Counter-Trafficking

IOM's Approach

While numbers of estimated victims of trafficking worldwide vary, they are reported as being in the millions and most importantly, they are constantly on the rise. Moreover, estimates often do not include individuals who are victims within the borders of their own countries.

Organized criminal groups are earning billions of dollars in profits from trafficking and exploiting people - many of whom are victims of severe human rights violations.

Trafficked persons are often victims to abuse such as rape, torture, debt bondage, unlawful confinement and threats against their family or other persons close to them, as well as other forms of physical, sexual and psychological violence.

The demand for cheap labour, sexual services and certain criminal activities are among the root causes of trafficking while a lack of opportunity, resources and social standing are other contributing factors.

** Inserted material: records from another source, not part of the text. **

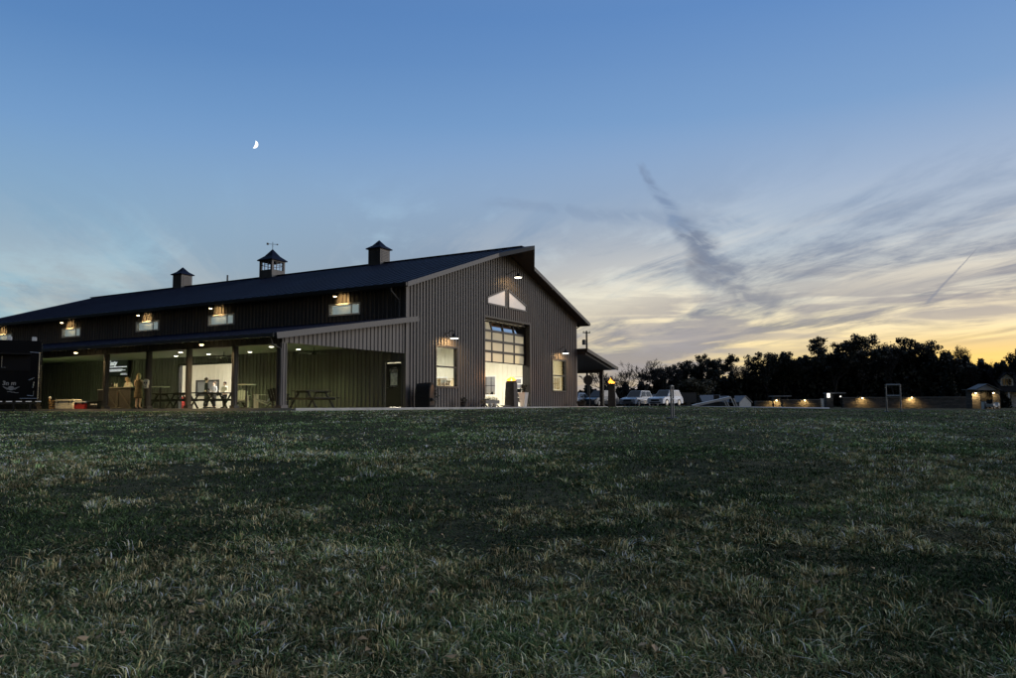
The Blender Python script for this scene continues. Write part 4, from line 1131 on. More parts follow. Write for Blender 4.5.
def leaf_ball(m, c, r, n, sz, R, squash=1.0):
    for _ in range(n):
        d = Vector((R.gauss(0, 1), R.gauss(0, 1), R.gauss(0, 1) * squash)).normalized() * r * R.random() ** .35
        p = Vector(c) + d; a = Vector((R.gauss(0, 1), R.gauss(0, 1), R.gauss(0, 1))).normalized(); b2 = a.cross(Vector((R.gauss(0, 1), R.gauss(0, 1), R.gauss(0, 1)))).normalized()
        m.add([p - a * sz, p + b2 * sz * .45, p + a * sz, p - b2 * sz * .45], [(0, 1, 2, 3)])
    return m
LEAFD = mat('dark_leaf', (.025, .032, .022), .7, 0, .4, 6); LEAFO = mat('olive_leaf', (.07, .085, .045), .7, 0, .35, 6)
def potted(loc, label, pr, ph, lr, m, leafm, lh, n=160, sz=.05, sq=1.0):
    t = thing('potted_plant', label, 'potted plant', loc, rnd.uniform(0, 6))
    MB().lathe([(pr * .72, 0), (pr, ph), (pr * 1.05, ph), (pr * .9, ph), (pr * .86, ph - .04), (1e-4, ph - .04)], (0, 0, 0), 16).build('pot', m, t)
    leaf_ball(MB(), (0, 0, ph + lh), lr, n, sz, random.Random(len(label)), sq).build('foliage', leafm, t)
    return t
potted(W(onT(432.5, 406, -.8)[0], -.8, 0), 'dark bush in a low pot at the right side of the black pod', .20, .30, .34, GRNW, LEAFD, .35, 260)
potted(W(onT(463.5, 406, -.5)[0], -.5, 0), 'small dark potted plant below the wall between tall window and gable door', .17, .26, .18, DARK, LEAFD, .10, 120)
potted(W(onT(581.5, 407, -.9)[0], -.9, 0), 'squat black planter at the right corner of the gable', .34, .34, .30, DARK, LEAFD, .05, 140)
# trough with plants and pale pots in front of the gable door
tu, _ = onT(490, 405, -.9)
tr = thing('planter_trough', 'low grey trough of grasses on trestle legs before the gable door', 'planter', W(tu, -.9, 0), ANG)
MB().b2((-.75, -.18, .18), (.75, .18, .38)).build('trough', mat('grey_zinc', (.16, .16, .15), .5), tr)
for s in (-1, 1): MB().bar((s * .6, -.2, 0), (s * .6, 0, .2), .05).bar((s * .6, .2, 0), (s * .6, 0, .2), .05).build('leg', TRIM, tr)
g = MB(); R = random.Random(5)
for _ in range(240):
    x, y = R.uniform(-.7, .7), R.uniform(-.15, .15); h = R.uniform(.08, .30); d = R.uniform(-.1, .1)
    g.add([(x, y, .36), (x + .02, y, .36), (x + d, y + R.uniform(-.1, .1), .36 + h)], [(0, 1, 2)])
g.build('foliage', LEAFO, tr)
for du, lb in ((-.45, 'pale round pot under the left end of the trough'), (.05, 'pale round pot under the right half of the trough')):
    p = MB().lathe([(.06, 0), (.12, .05), (.13, .13), (.10, .19), (.08, .20), (.07, .17), (1e-4, .15)], (0, 0, 0), 14).build('pot', mat('pale_pot', (.6, .58, .52), .6), None, True)
    p.location = W(tu + du, -1.18, 0); tag(p, lb, 'pot', 'pale pots under the trough')
bd = MB().box((0, 0, .07), (1.6, .14, .035)).box((-.5, 0, .025), (.08, .12, .05)).box((.5, 0, .025), (.08, .12, .05)).build('plank', TRIM); bd.location = W(tu + 1.75, -1.1, 0); bd.rotation_euler = (0, 0, ANG)
tag(bd, 'long low grey plank lying between the trough and the fire column', 'plank')
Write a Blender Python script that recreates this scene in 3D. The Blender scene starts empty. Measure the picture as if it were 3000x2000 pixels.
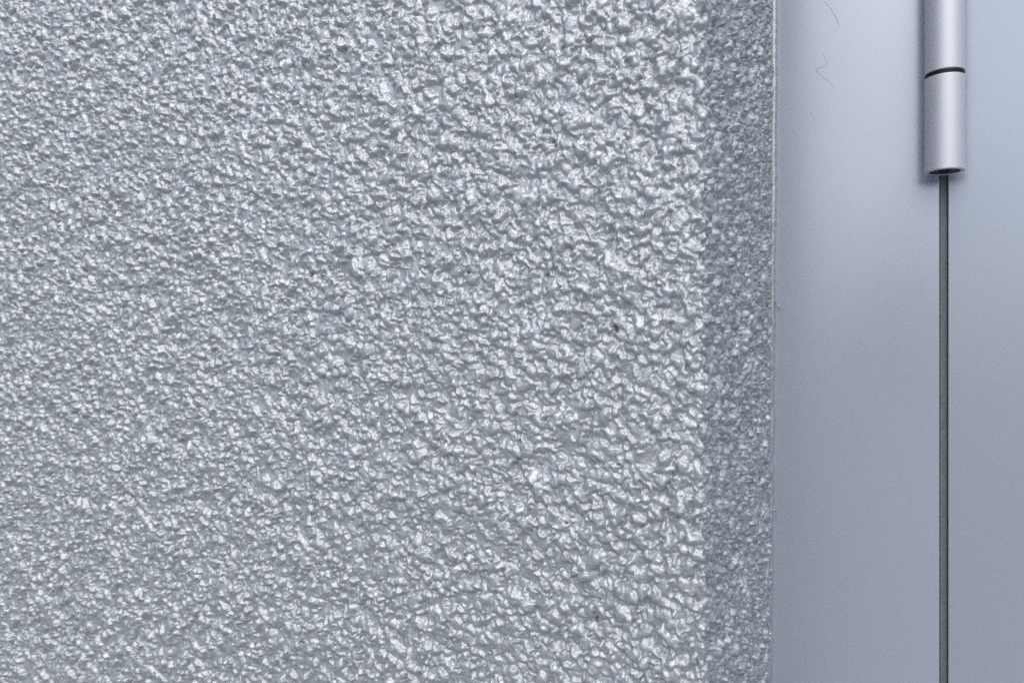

Trafficking of persons shall mean:

“[T]he recruitment, transportation,transfer, harbouring or receipt of persons, by means of threat, use of force or other means of coercion, of abduction, of fraud, of deception, of the abuse of power or of a position of vulnerability or of the receiving or giving of payment… to a person having control over another person,for the purpose of exploitation.”
(Article 3 of the UN Protocol to Prevent, Suppress and Punish Trafficking in Persons, Especially Women and Children, Supplementing the UN Convention against Transnational Organized Crime)

 

At IOM, we operate from the outset that trafficking in persons needs to be approached within the overall context of managing migration. Our broad range of activities is implemented in partnership with governmental institutions, NGOs and international organizations. The approach is based on three principles that govern all our counter-trafficking activities:

• Respect for human rights

• Physical, mental and social well-being of the individual and his or her community

• Sustainability through institutional capacity building of governments and civil society

IOM has been working to counter the trafficking in persons since 1994. In this time, we have assisted approximately 70,000 trafficked persons. Our primary aims are to prevent trafficking in persons and to protect victims from the trade while offering them options of safe and sustainable reintegration and/or return to their home countries.